:: Information supplied

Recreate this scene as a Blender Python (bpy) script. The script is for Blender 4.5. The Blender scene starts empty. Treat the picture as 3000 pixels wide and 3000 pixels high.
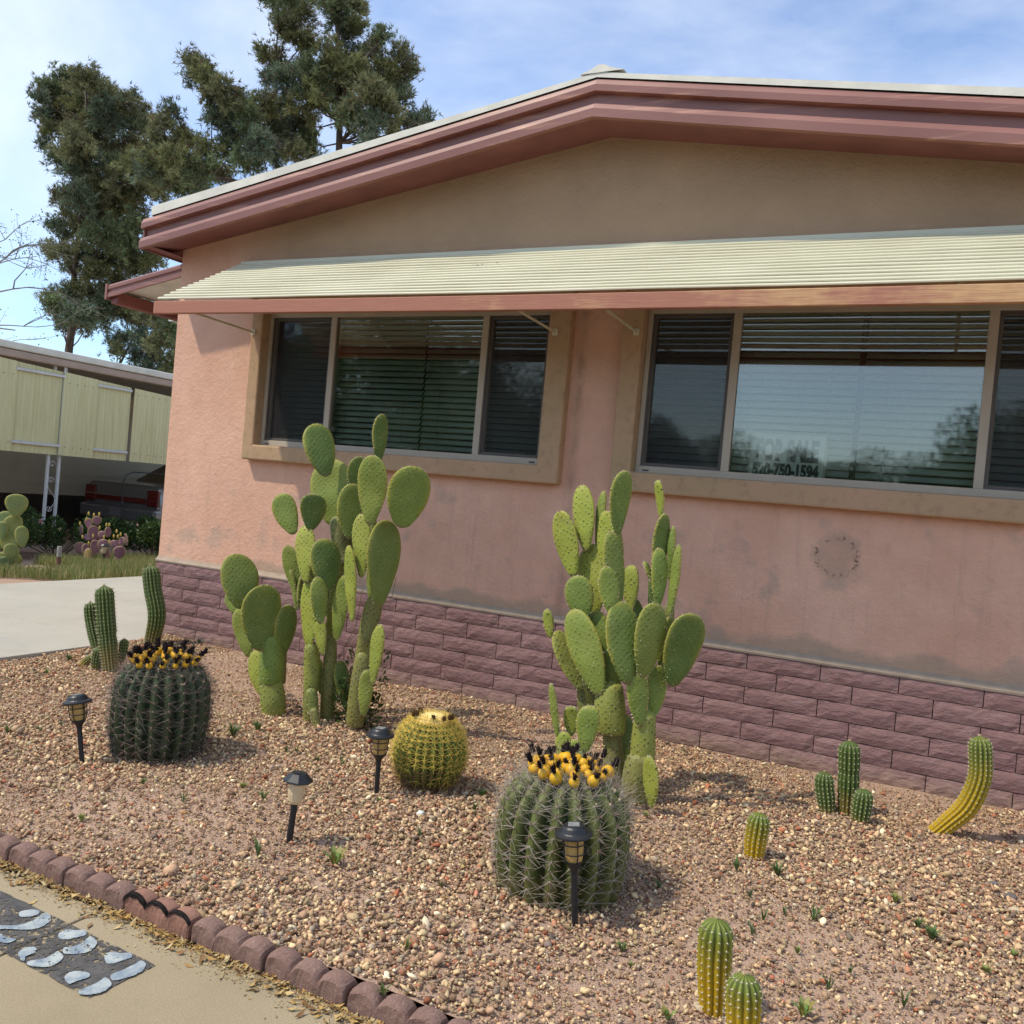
import bpy, bmesh, math, random
import numpy as np
from mathutils import Vector, Matrix, noise
random.seed(7); rng = np.random.default_rng(11)
sc = bpy.context.scene
col = sc.collection

# ------------------------------------------------------------------ camera
FPX = 2601.42
YAW, PITCH, ROLL = -0.454986, -0.020070, 0.088572
CAM = Vector((5.84722, -5.24733, 1.40033))
def _axes():
    cy, sy = math.cos(YAW), math.sin(YAW)
    f = Vector((sy*math.cos(PITCH), cy*math.cos(PITCH), math.sin(PITCH)))
    rt = Vector((cy, -sy, 0)); up = rt.cross(f)
    c, s = math.cos(ROLL), math.sin(ROLL)
    return rt*c + up*s, -rt*s + up*c, f
AR, AU, AF = _axes()
cd = bpy.data.cameras.new('camera'); cam = bpy.data.objects.new('camera', cd); col.objects.link(cam)
cd.sensor_width = 36; cd.lens = FPX/3000*36; cd.clip_end = 2000; cd.clip_start = .05
M = Matrix((AR, AU, -AF)).transposed().to_4x4(); M.translation = CAM
cam.matrix_world = M; sc.camera = cam
K = 3000/1932
def ray(u, v): return AF + AR*((u*K-1500)/FPX) - AU*((v*K-1500)/FPX)
def at(u, v, Y):            # point of the place seen at (u, v) at depth plane Y
    d = ray(u, v); return CAM + d*((Y-CAM.y)/d.y)
def atx(u, v, X):
    d = ray(u, v); return CAM + d*((X-CAM.x)/d.x)
def gr(u, v, z=0.0):
    d = ray(u, v); return CAM + d*((z-CAM.z)/d.z)

# ------------------------------------------------------------------ light
EL, AZ = math.radians(56), math.radians(49)
SUN = Vector((math.sin(AZ)*math.cos(EL), math.cos(AZ)*math.cos(EL), -math.sin(EL)))   # direction the light travels
sl = bpy.data.lights.new('sun', 'SUN'); so = bpy.data.objects.new('sun', sl); col.objects.link(so)
sl.energy = 2.85; sl.angle = math.radians(1.2); sl.color = (1, .90, .74)
so.rotation_euler = (-SUN).to_track_quat('Z', 'Y').to_euler()
wd = bpy.data.worlds.new('World'); sc.world = wd; wd.use_nodes = True
nt = wd.node_tree; N = nt.nodes; L = nt.links
for n in list(N): N.remove(n)
wo = N.new('ShaderNodeOutputWorld'); bg = N.new('ShaderNodeBackground'); L.new(bg.outputs[0], wo.inputs[0])
sky = N.new('ShaderNodeTexSky'); sky.sky_type = 'NISHITA'; sky.sun_disc = False
sky.sun_elevation = EL; sky.sun_rotation = math.atan2(-SUN.x, -SUN.y)
sky.air_density = 1.0; sky.dust_density = 1.4; sky.ozone_density = 1.6; sky.altitude = 700
tc = N.new('ShaderNodeTexCoord'); mp = N.new('ShaderNodeMapping'); mp.inputs['Scale'].default_value = (1.1, 1.1, 2.6)
mp.inputs['Rotation'].default_value = (.2, .35, .5)
L.new(tc.outputs['Generated'], mp.inputs[0])
nz = N.new('ShaderNodeTexNoise'); nz.inputs['Scale'].default_value = 1.25; nz.inputs['Detail'].default_value = 7; nz.inputs['Roughness'].default_value = .55
nz.inputs['Distortion'].default_value = .5
L.new(mp.outputs[0], nz.inputs['Vector'])
cr = N.new('ShaderNodeValToRGB'); cr.color_ramp.elements[0].position = .38; cr.color_ramp.elements[0].color = (.05, .05, .05, 1)
cr.color_ramp.elements[1].position = .72; cr.color_ramp.elements[1].color = (.62, .62, .62, 1)
L.new(nz.outputs[0], cr.inputs[0])
mx = N.new('ShaderNodeMixRGB'); mx.inputs[2].default_value = (7.9, 7.9, 7.7, 1)
tn = N.new('ShaderNodeMixRGB'); tn.blend_type = 'MULTIPLY'; tn.inputs[0].default_value = 1; tn.inputs[2].default_value = (.92, 1.10, 1.27, 1)
L.new(sky.outputs[0], tn.inputs[1]); L.new(cr.outputs[0], mx.inputs[0]); L.new(tn.outputs[0], mx.inputs[1]); L.new(mx.outputs[0], bg.inputs[0])
bg.inputs[1].default_value = .15
vs = sc.view_settings; vs.view_transform = 'Standard'; vs.look = 'None'; vs.gamma = 1; vs.use_curve_mapping = False
vs.exposure = 0.36
sc.cycles.max_bounces = 6; sc.cycles.transparent_max_bounces = 12; sc.cycles.caustics_reflective = False; sc.cycles.caustics_refractive = False
sc.cycles.sample_clamp_indirect = 4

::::

* _Exercise objective_
Tally the lines above containing "scene". Answer with the count only.

* _Finished task_
2